A welcoming home in Latin America is a bit different than in the states. First of all, there are no sleepovers allowed for anyone except family and your best-best friends. This would explain the unease Erika had when I told her that I had female guests staying in my apartment for three weeks :o). Not only that, there is absolutely no signs of affection allowed to be shown between boyfriend and girlfriend in front of her parents: No hand-holding, no hugs, and obviously no kisses. Also, there are to be no home tours given, especially to bedrooms. I was only allowed to see common areas. So I had to be on my best behaviour for her parents, but they really liked me (who wouldn't) and I had a great time talking to them via my personal translator.
Sunday night, Erika's best friend and her boyfriend came over. Her (old-as-my-parents) boyfriend has lived all over the place in the Americas and spoke perfect English, so it was nice to get into a nice, long conversation about the differences between the countries, that work attitudes, economies, business, politics, etc. I had a million questions that I've wanted to ask someone just like him and, well, I did!
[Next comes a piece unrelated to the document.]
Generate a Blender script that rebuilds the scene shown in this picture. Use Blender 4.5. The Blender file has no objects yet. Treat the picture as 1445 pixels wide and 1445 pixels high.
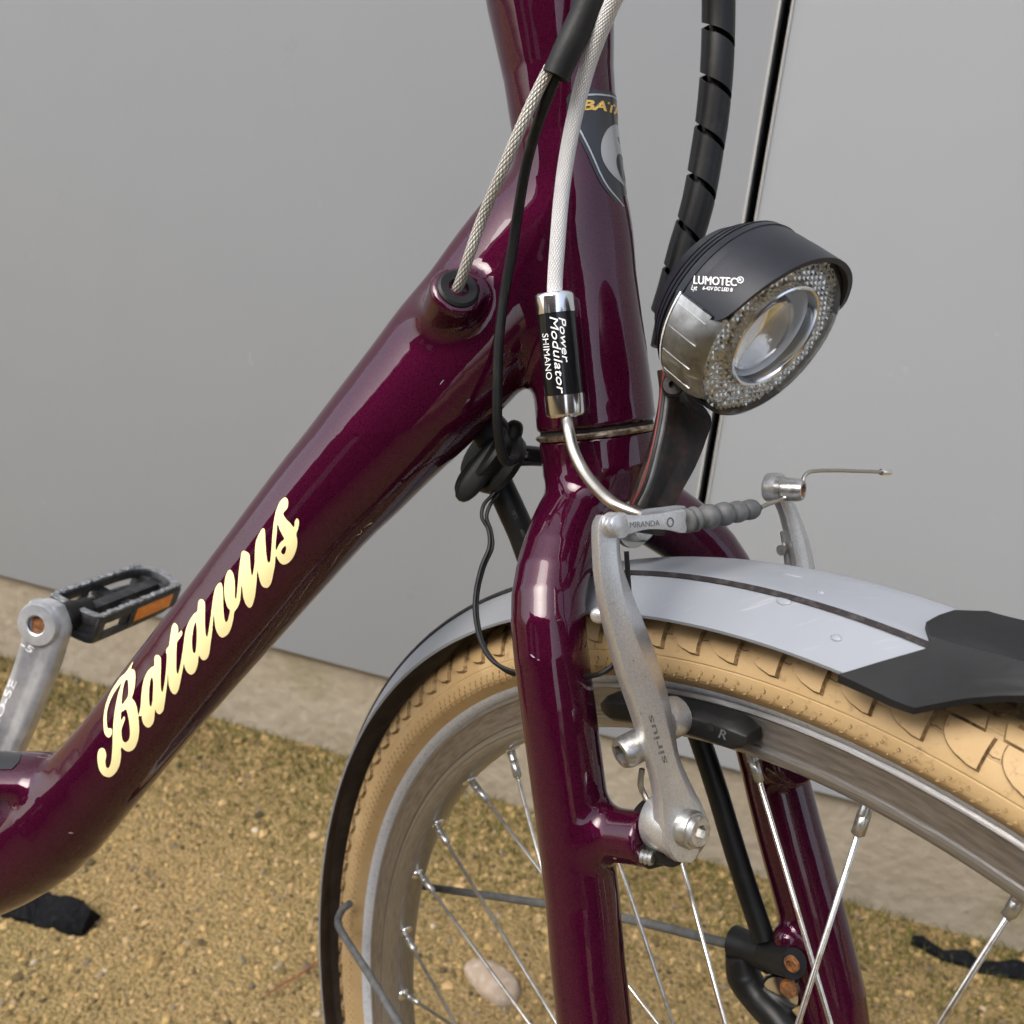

Anyway, not a lot of detail on this trip because it was less about sight-seeing and more about spending quality time with Erika to see if I actually like her, we get along, etc. And I have to say two thumbs up, she is awesome, she is funny, and we get along well. Since she is a career-minded, non-money-leaching, non-greencard-aspiring professional, we'll just have to see what happens next.
J. Riley, this post should be long enough to detour random Googlers from reading it in it's entirety.